Restaurant’s food still alive and kicking

Interesting restaurant review

Shortly after, the waitress came in with another large, shallow lacquerware bowl. She placed the bowl in the center of the table. The shrimp were on their sides paddling their legs furiously in the low water. “What the heck are we supposed to do with these?” I thought, looking around for a hibachi. Silly me. We were supposed to eat them — while they were still alive and kicking!

Without hesitation, one friend grabbed a shrimp, deftly pried off the head between his thumbs, pulled off the legs and tail with his other hand, and popped the body into his mouth. “Oishii!” he yelled, which prompted another person to do the same, although it took him a few tries to keep the wiggly thing in his hands while decapitating it.

Everyone looked at me. “Aren’t you going to try it?” I tentatively reached into the bowl and picked up a shrimp, but when it started squirming, I screamed and dropped it. “Um, I’ll pass,” I said, as another shrimp suddenly jumped out of the bowl, did a full mobius and landed on the tatami mat, sending everyone scrambling to retrieve it.

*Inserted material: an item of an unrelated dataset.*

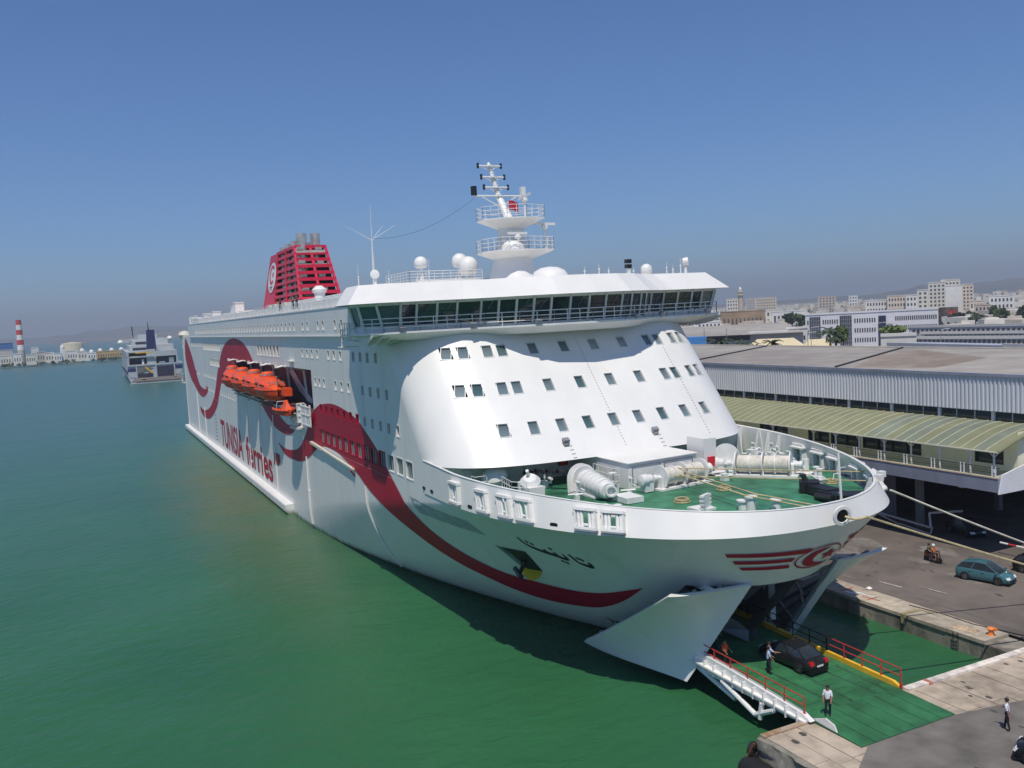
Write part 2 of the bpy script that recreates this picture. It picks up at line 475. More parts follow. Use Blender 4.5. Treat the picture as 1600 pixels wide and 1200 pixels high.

Then came shrimp tempura. Kind of like a before and after episode. I ate the fried shrimp while the live ones continued doing acrobatics in the bowl in front of us. If someone had laid a chopstick over the bowl, it would have been like the high jump at the Crustacean Olympics.

Then came the octopus, live and waving its legs from the bowl. The legs were cut up into small pieces, about 5 cm long, but each had a life of its own. My two Japanese friends dived into the bowl of legs with their chopsticks, yelling “Oishii!”

Everyone looked at me again. “Aren’t you going to try it?” I looked at the octopus for a while. After all, it had no eyes, head or tail, and only one leg. I clenched a piece of leg as it writhed between my chopsticks. I took a deep breath, closed my eyes and shoved it into my mouth, concentrating on only one thing: chewing it to death.

But what happened next, I was completely unprepared for: the leg adhered itself to the inside of my mouth! I tried to spit it out, but the octopus held on tightly to my cheek through the tiny suction cups on its legs. All I could do was chew. And chew. And chew. Down to the last suction cup. Finally, I was able to swallow the pulp.